While the regulator found that all DNOs had met their respective targets covering reliability and availability, environment, customer service, social obligations and safety, Ofgem picked a number of DNOs up on various issues new customers had with connecting.
Northern Powergrid, UK Power Networks, SP Energy Networks and Scotland & Southern Energy Network’s Scottish arm all missed time-to-connect (TTC) targets in the reporting period, indicating a prevalent problem in connecting new customers to distribution networks which Ofgem will expect to be resolved.
Meanwhile spending under RIIO in the forthcoming delivery year is expected to reach £25.4 billion, 5% lower than the allowance, owing to a falling need for reinforcement works than previously expected.
This underspend is to be passed back to consumers by means of reduced network costs added to bills, meaning that the average network cost element is expected to fall by around £3 year-on-year.
David Smith, chief executive at the Energy Networks Association, said the report was “proof” that network companies are delivering for households, businesses and communities and the price control system is working, and working well.
“As our energy market goes through some of the biggest changes it has faced since it was first set-up, these reports make clear how network companies’ are building on their track record of performance, affordability, investment and innovation to help deliver that change.
“We’re pleased that Ofgem recognises the hard work and strong performance made by all network companies and we look forward to working with them to deliver continued strong performance across the current price control period and into the next,” he said.

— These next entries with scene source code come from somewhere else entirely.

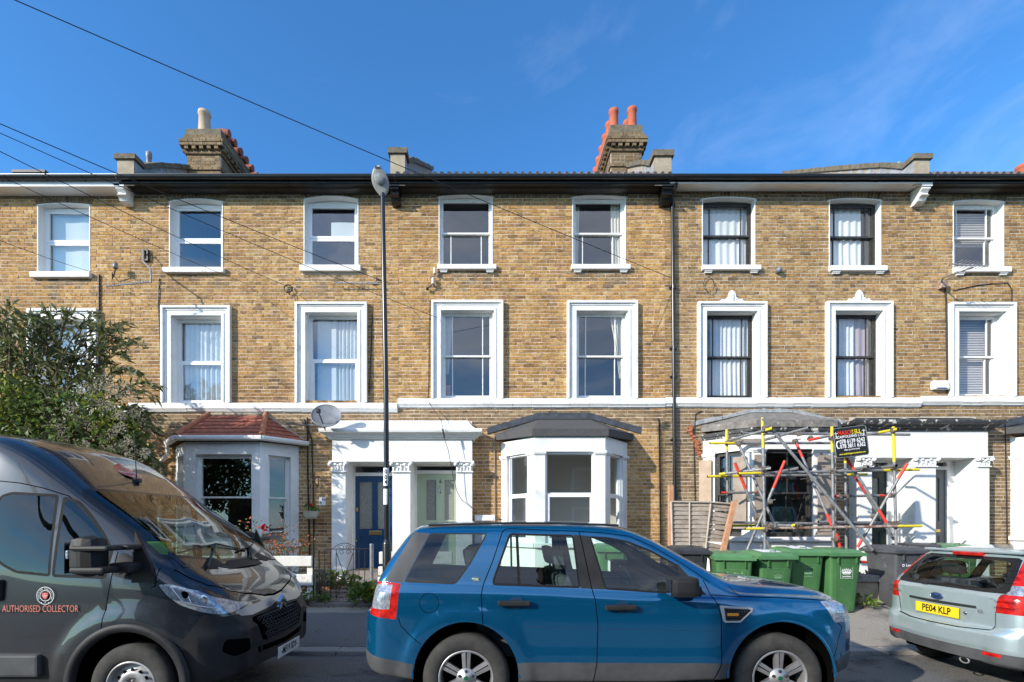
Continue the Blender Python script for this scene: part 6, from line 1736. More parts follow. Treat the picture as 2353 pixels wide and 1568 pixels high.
def bin_(loc, rz, bm_, lm_, label, mark='bright', tall=1.0, crestmat=None, lidpaper=False, group='wheelie bins on the pavement'):
    r = empty('wheelie_bin', loc, label, 'wheelie bin', group, rz)
    H = 0.96 * tall
    # body: tapered tub, front at y=-0.36 (top) .. -0.27 (bottom)
    b = MB(); n = 6
    def ringp(z):
        t = z / H; w = lerp(.205, .262, t); yf = lerp(-.245, -.325, t); yb = lerp(.235, .30, t); rc = .05; pts = []
        for (cx, cy, a0) in ((w - rc, yb - rc, 0), (-w + rc, yb - rc, 90), (-w + rc, yf + rc, 180), (w - rc, yf + rc, 270)):
            for k in range(4): a = R(a0 + 30 * k); pts.append((cx + rc * math.cos(a), cy + rc * math.sin(a), z))
        return pts
    zs = [.03, .06, .3, .6, H - .10, H - .02]
    vs, fs = [], []
    for z in zs: vs += ringp(z)
    m_ = 16
    for k in range(len(zs) - 1):
        for j in range(m_): q = (j + 1) % m_; fs.append((k * m_ + j, k * m_ + q, (k + 1) * m_ + q, (k + 1) * m_ + j))
    fs.append(tuple(range(m_ - 1, -1, -1)))
    b.add(vs, fs, True)
    # rim collar
    c = ringp(H); big = [(x * 1.06, y * 1.06, z - .035) for x, y, z in c]; big2 = [(x * 1.06, y * 1.06, z + .0) for x, y, z in c]; low = [(x * 1.0, y * 1.0, z - .06) for x, y, z in c]
    vs = low + big + big2; b.add(vs, [(k * m_ + j, k * m_ + (j + 1) % m_, (k + 1) * m_ + (j + 1) % m_, (k + 1) * m_ + j) for k in range(2) for j in range(m_)])
    b.build('tub', M[bm_], r, True)
    for x in (-.15, .15):
        g = MB(); g.box(x - .006, x + .006, -.352, -.318, H - .15, H - .035); g.build('rim_rib', M[bm_], r, True)
    fpnl = MB()
    def fy(z): return lerp(-.245, -.325, z / H) - .004
    fpnl.add([(-.135, fy(.1), .10), (.135, fy(.1), .10), (.165, fy(H - .2), H - .18), (-.165, fy(H - .2), H - .18)] + [(-.15, fy(.08) + .006, .08), (.15, fy(.08) + .006, .08), (.18, fy(H - .17) + .006, H - .16), (-.18, fy(H - .17) + .006, H - .16)], [(0, 1, 2, 3), (4, 5, 1, 0), (5, 6, 2, 1), (6, 7, 3, 2), (7, 4, 0, 3)])
    fpnl.build('front_panel', M[bm_], r, True)
    # lid: shallow dome with a lip, hinge at the back
    l = MB(); nx, ny = 12, 12; vs, fs = [], []
    for i in range(nx + 1):
        for j in range(ny + 1):
            u, v = i / nx * 2 - 1, j / ny * 2 - 1
            x, y = u * .29, v * .365 + .005
            e = max(abs(u), abs(v))
            z = H + .012 + (.055 if e < .80 else .055 * (1 - (e - .80) / .12) if e < .92 else 0.0) + .02 * (v + 1) / 2
            vs.append((x, y, z))
    for i in range(nx):
        for j in range(ny): a = i * (ny + 1) + j; fs.append((a, a + ny + 1, a + ny + 2, a + 1))
    l.add(vs, fs, False); l.box(-.295, .295, -.372, -.345, H - .035, H + .014); l.box(-.295, -.272, -.37, .37, H - .03, H + .016); l.box(.272, .295, -.37, .37, H - .03, H + .018)
    l.build('lid', M[lm_], r, True)
    h = MB(); h.tube([(-.26, .34, H + .02), (-.26, .40, H + .0), (.26, .40, H + .0), (.26, .34, H + .02)], .016, 8); h.build('rear_handle', M[lm_], r, True)
    h = MB(); h.tube([(-.05, -.20, H + .07), (-.04, -.21, H + .09), (.04, -.21, H + .09), (.05, -.20, H + .07)], .008, 6); h.build('lid_handle', M[lm_], r, True)
    for sx in (-.27, .27):
        w = MB(); w.lathe([(.03, -.022), (.095, -.022), (.10, -.01), (.10, .01), (.095, .022), (.03, .022)], (sx, .27, .10), axis='x', n=18); w.build('wheel', M['rubber'], r, True)
    b = MB(); b.tube([(-.27, .27, .10), (.27, .27, .10)], .012, 6); b.build('axle', M['galv'], r, True)
    Z = H * .70; y = fy(Z) - .004
    if mark == 'bright': crest(r, .01, y, Z, .20, M['signwhite'])
    elif mark == 'dim': crest(r, .02, y, Z - .02, .17, crestmat or M['signdim'])
    elif mark == 'word':
        text('borough_name', 'Lewisham', .058, M['signwhite'], r, face_cam(.03, y - .004, Z + .06), True, local=True)
        q = MB(); q.lathe([(.012, 0), (.022, 0)], (-.13, y - .004, Z + .06), axis='y', n=12); q.build('crown_mark', M['signwhite'], r, True)
    if lidpaper:
        q = MB(); q.add([(-.17, -.24, H + .070), (.13, -.26, H + .070), (.19, .12, H + .092), (-.13, .16, H + .092)], [(0, 1, 2, 3)]); q.build('lid_label', M['signwhite'], r, True)
    return r
def bp(px, Y): return (ax(px, Y + .0), Y + .36, pave_z(min(Y + .2, 8.1)) - .03)
bin_(bp(1947, 7.62), R(3), 'bingreen', 'bingreenlid', 'bright green wheelie bin with a crisp white crown mark, rightmost of the green row')
bin_(bp(1862, 7.66), R(-4), 'bingreen', 'bingreenlid', 'green wheelie bin with a faint crown mark, second from the right of the green row', 'dim', lidpaper=True)
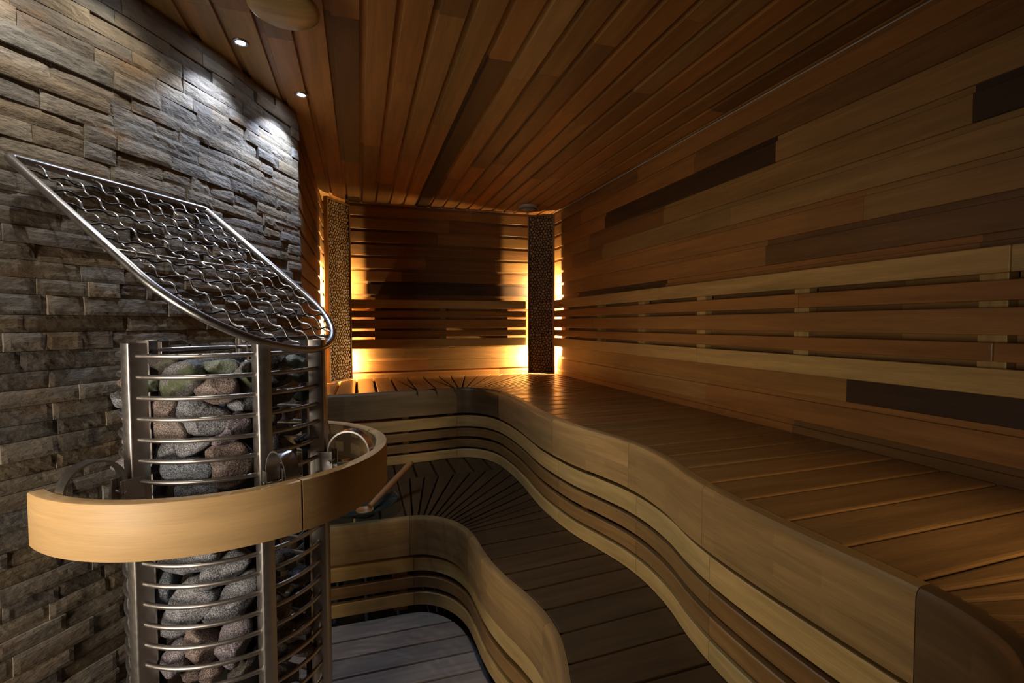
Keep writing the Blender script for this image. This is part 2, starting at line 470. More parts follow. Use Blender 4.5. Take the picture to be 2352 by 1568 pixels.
# ------------------------------------------------------------------ curves in plan
def smooth_path(pts, step=.02):
    pts = [Vector((p[0], p[1])) for p in pts]
    P = [pts[0]*2-pts[1]]+pts+[pts[-1]*2-pts[-2]]
    out = []
    for i in range(1, len(P)-2):
        a, b, c, d = P[i-1], P[i], P[i+1], P[i+2]
        t0 = 0; t1 = t0+max((b-a).length, 1e-6)**.5; t2 = t1+max((c-b).length, 1e-6)**.5; t3 = t2+max((d-c).length, 1e-6)**.5
        n = max(2, int((c-b).length/step))
        for k in range(n):
            t = t1+(t2-t1)*k/n
            A1 = a*((t1-t)/(t1-t0))+b*((t-t0)/(t1-t0)); A2 = b*((t2-t)/(t2-t1))+c*((t-t1)/(t2-t1)); A3 = c*((t3-t)/(t3-t2))+d*((t-t2)/(t3-t2))
            B1 = A1*((t2-t)/(t2-t0))+A2*((t-t0)/(t2-t0)); B2 = A2*((t3-t)/(t3-t1))+A3*((t-t1)/(t3-t1))
            out.append(B1*((t2-t)/(t2-t1))+B2*((t-t1)/(t2-t1)))
    out.append(pts[-1])
    return out
class Path:
    def __init__(s, pts, step=.02):
        s.p = smooth_path(pts, step)
        s.l = [0]
        for a, b in zip(s.p, s.p[1:]): s.l.append(s.l[-1]+(b-a).length)
        s.L = s.l[-1]
    def at(s, d):
        d = max(0, min(s.L, d))
        i = 0
        lo, hi = 0, len(s.l)-2
        while lo < hi:
            m = (lo+hi+1)//2
            if s.l[m] <= d: lo = m
            else: hi = m-1
        i = lo
        f = (d-s.l[i])/max(1e-9, s.l[i+1]-s.l[i])
        return s.p[i].lerp(s.p[i+1], f)
    def frame(s, d):
        a, b = s.at(d-.012), s.at(d+.012)
        t = (b-a).normalized()
        return s.at(d), t, Vector((t.y, -t.x))      # point, tangent, normal on the right of travel
    def near(s, x, y):
        q = Vector((x, y))
        i = min(range(len(s.p)), key=lambda k: (s.p[k]-q).length_squared)
        return s.l[i]
def sweep(mb, path, d0, d1, prof, tint, rng, step=.02, smooth=True, lam=None):
    """closed profile of (outward offset, z) pushed along a plan path"""
    n = max(2, int((d1-d0)/step)+1)
    m = len(prof)
    vs, ds = [], []
    for i in range(n):
        d = d0+(d1-d0)*i/(n-1)
        p, t, nn = path.frame(d)
        ds.append(d)
        for (o, z) in prof: vs.append(Vector((p.x+nn.x*o, p.y+nn.y*o, z)))
    acc = [0]
    for k in range(1, m+1):
        a, b = prof[k-1], prof[k % m]
        acc.append(acc[-1]+math.hypot(a[0]-b[0], a[1]-b[1]))
    ou, ov = rng.uniform(0, 50), rng.uniform(0, 50)
    fs, uvs = [], []
    for i in range(n-1):
        for k in range(m):
            k2 = (k+1) % m
            fs.append((i*m+k, i*m+k2, (i+1)*m+k2, (i+1)*m+k))
            uvs.append([(ou+ds[i], ov+acc[k]), (ou+ds[i], ov+acc[k+1]), (ou+ds[i+1], ov+acc[k+1]), (ou+ds[i+1], ov+acc[k])])
    fs.append(tuple(range(m))[::-1]); uvs.append([(ou, ov)]*m)
    b = (n-1)*m
    fs.append(tuple(range(b, b+m))); uvs.append([(ou, ov)]*m)
    mb.add(vs, fs, tint, uvs, False)

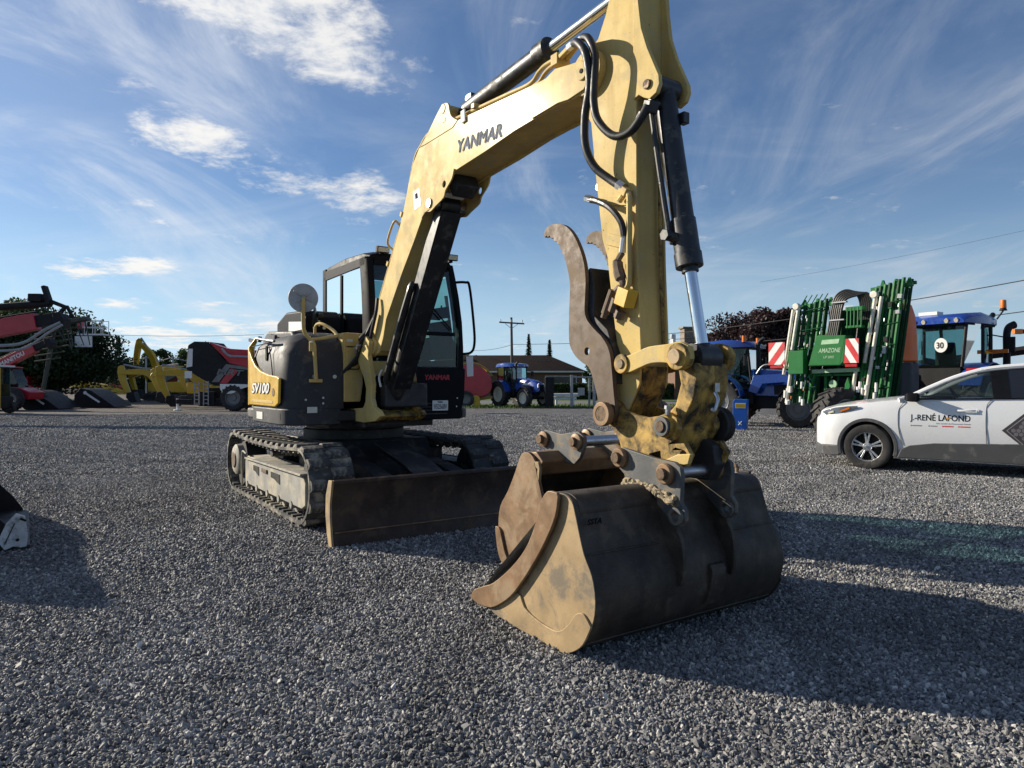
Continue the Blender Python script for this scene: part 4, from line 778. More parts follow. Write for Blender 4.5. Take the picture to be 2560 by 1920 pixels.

Transmission system operators meanwhile met all of their output targets and are forecast to do so by as much as 12% cheaper than forecast, with National Grid’s TSO arm achieving particularly large savings – more than £1 billion – through re-scheduling of works and changes to its strategy.
Writing in a blog for Ofgem this morning Kersti Berge, partner for electricity transmission at Ofgem, said that by and large, network companies were “delivering well for customers”.
She did, however, reiterate Ofgem’s long-standing warning that the next set of RIIO controls, which are to come into force from 2023, will be far stricter than the current set.
“We have made it clear to energy companies and investors that the next set of price controls will be tougher. Evidence from monitoring of financial markets points towards cost of capital and returns being lower from 2021 onwards, so the companies must prepare for earning lower returns.
“We will talk more about our plans for tougher price controls early next year. The networks provide an essential service and customers need to be confident they are paying a fair price for it. It is in companies’ interests to work with us to achieve that,” she wrote.
Berge’s comments come just weeks after Ofgem’s head of networks Jonathan Brearley addressed representatives from network companies and the wider industry at the recent LCNI conference and said returns would be “tighter than they have been from 2021 onwards”.